Task directions:
All lines below must be repeated exactly, with the pictures omitted.
— Start of Provided material —
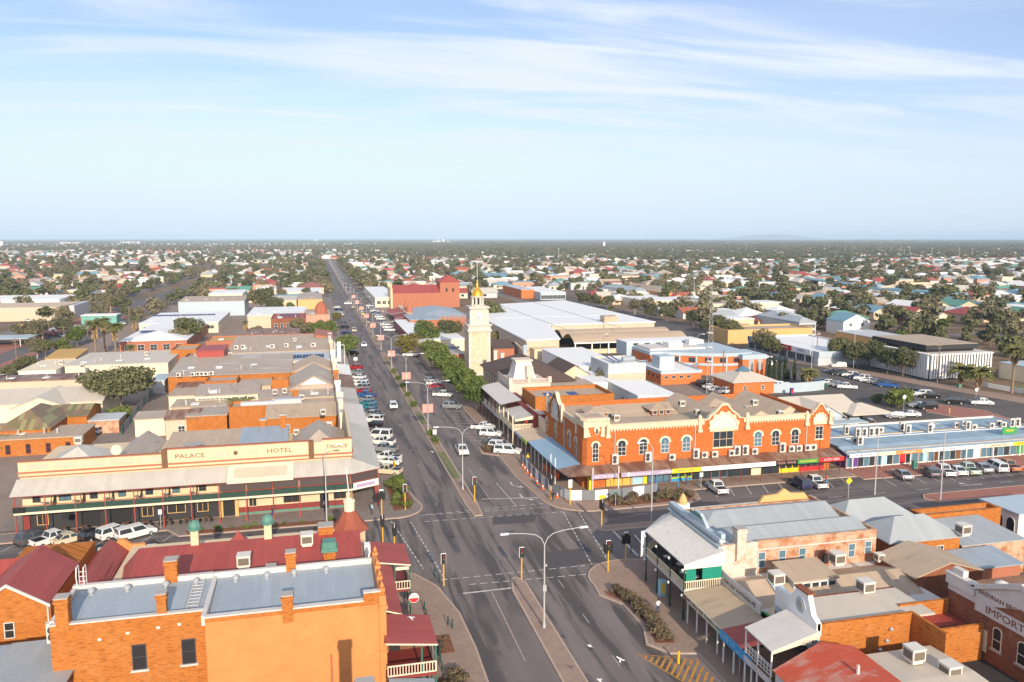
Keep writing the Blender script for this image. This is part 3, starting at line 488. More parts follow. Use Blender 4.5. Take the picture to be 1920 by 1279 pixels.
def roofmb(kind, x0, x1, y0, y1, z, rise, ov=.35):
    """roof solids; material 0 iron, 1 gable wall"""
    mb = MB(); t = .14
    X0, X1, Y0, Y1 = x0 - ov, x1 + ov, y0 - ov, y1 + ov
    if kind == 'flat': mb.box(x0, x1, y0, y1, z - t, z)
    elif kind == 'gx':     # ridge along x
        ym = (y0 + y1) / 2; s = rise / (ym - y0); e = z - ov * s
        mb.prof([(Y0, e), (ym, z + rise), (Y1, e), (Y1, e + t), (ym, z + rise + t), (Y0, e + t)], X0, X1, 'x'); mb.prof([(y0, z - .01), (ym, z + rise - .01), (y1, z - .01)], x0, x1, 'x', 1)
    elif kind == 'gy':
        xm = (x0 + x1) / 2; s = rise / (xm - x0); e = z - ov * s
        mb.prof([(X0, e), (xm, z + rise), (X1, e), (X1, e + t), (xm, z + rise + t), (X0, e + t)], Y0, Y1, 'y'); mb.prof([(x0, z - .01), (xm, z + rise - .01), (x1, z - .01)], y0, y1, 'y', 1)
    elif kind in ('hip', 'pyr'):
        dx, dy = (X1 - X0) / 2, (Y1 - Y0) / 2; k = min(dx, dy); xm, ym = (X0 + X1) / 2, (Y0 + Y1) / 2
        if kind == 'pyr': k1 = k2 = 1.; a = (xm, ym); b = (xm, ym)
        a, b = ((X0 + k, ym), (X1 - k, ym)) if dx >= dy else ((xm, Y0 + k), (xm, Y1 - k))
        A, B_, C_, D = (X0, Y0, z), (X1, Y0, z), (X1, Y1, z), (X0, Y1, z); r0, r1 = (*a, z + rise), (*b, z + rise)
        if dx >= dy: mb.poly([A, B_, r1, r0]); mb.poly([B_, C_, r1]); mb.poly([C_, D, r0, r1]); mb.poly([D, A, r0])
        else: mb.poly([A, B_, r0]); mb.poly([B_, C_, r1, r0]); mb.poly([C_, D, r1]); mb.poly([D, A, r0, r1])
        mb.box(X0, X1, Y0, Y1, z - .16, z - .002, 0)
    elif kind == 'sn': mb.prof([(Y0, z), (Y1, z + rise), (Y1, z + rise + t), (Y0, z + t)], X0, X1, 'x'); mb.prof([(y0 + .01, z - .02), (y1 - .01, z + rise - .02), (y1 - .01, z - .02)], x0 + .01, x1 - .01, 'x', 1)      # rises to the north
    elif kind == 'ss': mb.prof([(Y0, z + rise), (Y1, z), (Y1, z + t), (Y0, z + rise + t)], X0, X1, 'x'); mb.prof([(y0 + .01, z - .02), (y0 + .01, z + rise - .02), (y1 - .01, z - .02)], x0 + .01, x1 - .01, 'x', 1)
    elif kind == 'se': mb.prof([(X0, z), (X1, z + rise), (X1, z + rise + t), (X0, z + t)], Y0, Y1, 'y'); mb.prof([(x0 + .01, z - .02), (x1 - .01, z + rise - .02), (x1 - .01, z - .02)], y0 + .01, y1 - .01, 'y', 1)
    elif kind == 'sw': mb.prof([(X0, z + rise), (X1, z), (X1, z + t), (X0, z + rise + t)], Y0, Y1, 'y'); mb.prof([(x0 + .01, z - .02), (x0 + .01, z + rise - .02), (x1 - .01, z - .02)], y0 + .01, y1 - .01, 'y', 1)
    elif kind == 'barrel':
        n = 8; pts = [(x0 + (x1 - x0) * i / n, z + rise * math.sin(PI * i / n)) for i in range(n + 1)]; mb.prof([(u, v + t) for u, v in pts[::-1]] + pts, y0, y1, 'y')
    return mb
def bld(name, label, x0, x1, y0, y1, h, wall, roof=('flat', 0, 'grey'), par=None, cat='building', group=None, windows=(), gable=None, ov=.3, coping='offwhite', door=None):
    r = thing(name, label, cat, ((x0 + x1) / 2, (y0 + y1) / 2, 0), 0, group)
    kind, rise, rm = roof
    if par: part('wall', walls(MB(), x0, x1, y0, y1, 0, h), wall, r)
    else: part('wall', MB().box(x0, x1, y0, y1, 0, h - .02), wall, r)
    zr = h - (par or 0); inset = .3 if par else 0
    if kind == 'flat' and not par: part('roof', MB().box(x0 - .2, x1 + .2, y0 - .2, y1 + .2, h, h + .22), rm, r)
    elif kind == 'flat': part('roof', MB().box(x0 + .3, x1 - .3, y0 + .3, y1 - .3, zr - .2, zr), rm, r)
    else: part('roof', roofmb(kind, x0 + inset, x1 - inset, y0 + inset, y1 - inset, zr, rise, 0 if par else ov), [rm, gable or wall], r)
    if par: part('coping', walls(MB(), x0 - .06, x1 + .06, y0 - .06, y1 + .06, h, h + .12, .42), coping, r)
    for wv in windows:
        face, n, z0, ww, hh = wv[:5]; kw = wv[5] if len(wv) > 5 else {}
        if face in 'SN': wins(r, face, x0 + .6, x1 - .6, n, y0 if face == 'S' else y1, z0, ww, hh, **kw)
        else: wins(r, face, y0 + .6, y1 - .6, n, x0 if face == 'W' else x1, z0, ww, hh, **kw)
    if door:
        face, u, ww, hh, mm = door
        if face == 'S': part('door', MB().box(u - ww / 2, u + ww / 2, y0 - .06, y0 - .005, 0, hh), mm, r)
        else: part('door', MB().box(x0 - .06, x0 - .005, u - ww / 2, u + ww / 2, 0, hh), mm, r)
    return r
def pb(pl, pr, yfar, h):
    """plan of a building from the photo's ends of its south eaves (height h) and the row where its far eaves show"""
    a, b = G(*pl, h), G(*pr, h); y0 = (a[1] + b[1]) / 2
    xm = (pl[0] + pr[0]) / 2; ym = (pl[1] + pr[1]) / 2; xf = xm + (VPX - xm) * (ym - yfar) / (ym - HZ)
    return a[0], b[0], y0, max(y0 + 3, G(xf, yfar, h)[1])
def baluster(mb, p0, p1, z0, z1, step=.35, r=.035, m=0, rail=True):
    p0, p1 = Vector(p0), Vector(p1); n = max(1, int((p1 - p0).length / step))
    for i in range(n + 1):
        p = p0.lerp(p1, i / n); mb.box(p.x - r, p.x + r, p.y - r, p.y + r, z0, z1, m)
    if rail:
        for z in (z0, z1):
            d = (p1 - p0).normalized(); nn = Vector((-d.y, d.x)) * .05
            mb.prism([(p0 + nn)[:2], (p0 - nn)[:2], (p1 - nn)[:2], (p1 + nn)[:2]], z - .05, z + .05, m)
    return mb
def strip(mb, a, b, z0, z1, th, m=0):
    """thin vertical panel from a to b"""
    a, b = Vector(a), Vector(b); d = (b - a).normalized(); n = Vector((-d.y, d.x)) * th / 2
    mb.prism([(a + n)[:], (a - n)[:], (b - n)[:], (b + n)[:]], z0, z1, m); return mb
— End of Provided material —
Solution to the problem:
Keep writing the Blender script for this image. This is part 3, starting at line 488. More parts follow. Use Blender 4.5. Take the picture to be 1920 by 1279 pixels.
def roofmb(kind, x0, x1, y0, y1, z, rise, ov=.35):
    """roof solids; material 0 iron, 1 gable wall"""
    mb = MB(); t = .14
    X0, X1, Y0, Y1 = x0 - ov, x1 + ov, y0 - ov, y1 + ov
    if kind == 'flat': mb.box(x0, x1, y0, y1, z - t, z)
    elif kind == 'gx':     # ridge along x
        ym = (y0 + y1) / 2; s = rise / (ym - y0); e = z - ov * s
        mb.prof([(Y0, e), (ym, z + rise), (Y1, e), (Y1, e + t), (ym, z + rise + t), (Y0, e + t)], X0, X1, 'x'); mb.prof([(y0, z - .01), (ym, z + rise - .01), (y1, z - .01)], x0, x1, 'x', 1)
    elif kind == 'gy':
        xm = (x0 + x1) / 2; s = rise / (xm - x0); e = z - ov * s
        mb.prof([(X0, e), (xm, z + rise), (X1, e), (X1, e + t), (xm, z + rise + t), (X0, e + t)], Y0, Y1, 'y'); mb.prof([(x0, z - .01), (xm, z + rise - .01), (x1, z - .01)], y0, y1, 'y', 1)
    elif kind in ('hip', 'pyr'):
        dx, dy = (X1 - X0) / 2, (Y1 - Y0) / 2; k = min(dx, dy); xm, ym = (X0 + X1) / 2, (Y0 + Y1) / 2
        if kind == 'pyr': k1 = k2 = 1.; a = (xm, ym); b = (xm, ym)
        a, b = ((X0 + k, ym), (X1 - k, ym)) if dx >= dy else ((xm, Y0 + k), (xm, Y1 - k))
        A, B_, C_, D = (X0, Y0, z), (X1, Y0, z), (X1, Y1, z), (X0, Y1, z); r0, r1 = (*a, z + rise), (*b, z + rise)
        if dx >= dy: mb.poly([A, B_, r1, r0]); mb.poly([B_, C_, r1]); mb.poly([C_, D, r0, r1]); mb.poly([D, A, r0])
        else: mb.poly([A, B_, r0]); mb.poly([B_, C_, r1, r0]); mb.poly([C_, D, r1]); mb.poly([D, A, r0, r1])
        mb.box(X0, X1, Y0, Y1, z - .16, z - .002, 0)
    elif kind == 'sn': mb.prof([(Y0, z), (Y1, z + rise), (Y1, z + rise + t), (Y0, z + t)], X0, X1, 'x'); mb.prof([(y0 + .01, z - .02), (y1 - .01, z + rise - .02), (y1 - .01, z - .02)], x0 + .01, x1 - .01, 'x', 1)      # rises to the north
    elif kind == 'ss': mb.prof([(Y0, z + rise), (Y1, z), (Y1, z + t), (Y0, z + rise + t)], X0, X1, 'x'); mb.prof([(y0 + .01, z - .02), (y0 + .01, z + rise - .02), (y1 - .01, z - .02)], x0 + .01, x1 - .01, 'x', 1)
    elif kind == 'se': mb.prof([(X0, z), (X1, z + rise), (X1, z + rise + t), (X0, z + t)], Y0, Y1, 'y'); mb.prof([(x0 + .01, z - .02), (x1 - .01, z + rise - .02), (x1 - .01, z - .02)], y0 + .01, y1 - .01, 'y', 1)
    elif kind == 'sw': mb.prof([(X0, z + rise), (X1, z), (X1, z + t), (X0, z + rise + t)], Y0, Y1, 'y'); mb.prof([(x0 + .01, z - .02), (x0 + .01, z + rise - .02), (x1 - .01, z - .02)], y0 + .01, y1 - .01, 'y', 1)
    elif kind == 'barrel':
        n = 8; pts = [(x0 + (x1 - x0) * i / n, z + rise * math.sin(PI * i / n)) for i in range(n + 1)]; mb.prof([(u, v + t) for u, v in pts[::-1]] + pts, y0, y1, 'y')
    return mb
def bld(name, label, x0, x1, y0, y1, h, wall, roof=('flat', 0, 'grey'), par=None, cat='building', group=None, windows=(), gable=None, ov=.3, coping='offwhite', door=None):
    r = thing(name, label, cat, ((x0 + x1) / 2, (y0 + y1) / 2, 0), 0, group)
    kind, rise, rm = roof
    if par: part('wall', walls(MB(), x0, x1, y0, y1, 0, h), wall, r)
    else: part('wall', MB().box(x0, x1, y0, y1, 0, h - .02), wall, r)
    zr = h - (par or 0); inset = .3 if par else 0
    if kind == 'flat' and not par: part('roof', MB().box(x0 - .2, x1 + .2, y0 - .2, y1 + .2, h, h + .22), rm, r)
    elif kind == 'flat': part('roof', MB().box(x0 + .3, x1 - .3, y0 + .3, y1 - .3, zr - .2, zr), rm, r)
    else: part('roof', roofmb(kind, x0 + inset, x1 - inset, y0 + inset, y1 - inset, zr, rise, 0 if par else ov), [rm, gable or wall], r)
    if par: part('coping', walls(MB(), x0 - .06, x1 + .06, y0 - .06, y1 + .06, h, h + .12, .42), coping, r)
    for wv in windows:
        face, n, z0, ww, hh = wv[:5]; kw = wv[5] if len(wv) > 5 else {}
        if face in 'SN': wins(r, face, x0 + .6, x1 - .6, n, y0 if face == 'S' else y1, z0, ww, hh, **kw)
        else: wins(r, face, y0 + .6, y1 - .6, n, x0 if face == 'W' else x1, z0, ww, hh, **kw)
    if door:
        face, u, ww, hh, mm = door
        if face == 'S': part('door', MB().box(u - ww / 2, u + ww / 2, y0 - .06, y0 - .005, 0, hh), mm, r)
        else: part('door', MB().box(x0 - .06, x0 - .005, u - ww / 2, u + ww / 2, 0, hh), mm, r)
    return r
def pb(pl, pr, yfar, h):
    """plan of a building from the photo's ends of its south eaves (height h) and the row where its far eaves show"""
    a, b = G(*pl, h), G(*pr, h); y0 = (a[1] + b[1]) / 2
    xm = (pl[0] + pr[0]) / 2; ym = (pl[1] + pr[1]) / 2; xf = xm + (VPX - xm) * (ym - yfar) / (ym - HZ)
    return a[0], b[0], y0, max(y0 + 3, G(xf, yfar, h)[1])
def baluster(mb, p0, p1, z0, z1, step=.35, r=.035, m=0, rail=True):
    p0, p1 = Vector(p0), Vector(p1); n = max(1, int((p1 - p0).length / step))
    for i in range(n + 1):
        p = p0.lerp(p1, i / n); mb.box(p.x - r, p.x + r, p.y - r, p.y + r, z0, z1, m)
    if rail:
        for z in (z0, z1):
            d = (p1 - p0).normalized(); nn = Vector((-d.y, d.x)) * .05
            mb.prism([(p0 + nn)[:2], (p0 - nn)[:2], (p1 - nn)[:2], (p1 + nn)[:2]], z - .05, z + .05, m)
    return mb
def strip(mb, a, b, z0, z1, th, m=0):
    """thin vertical panel from a to b"""
    a, b = Vector(a), Vector(b); d = (b - a).normalized(); n = Vector((-d.y, d.x)) * th / 2
    mb.prism([(a + n)[:], (a - n)[:], (b - n)[:], (b + n)[:]], z0, z1, m); return mb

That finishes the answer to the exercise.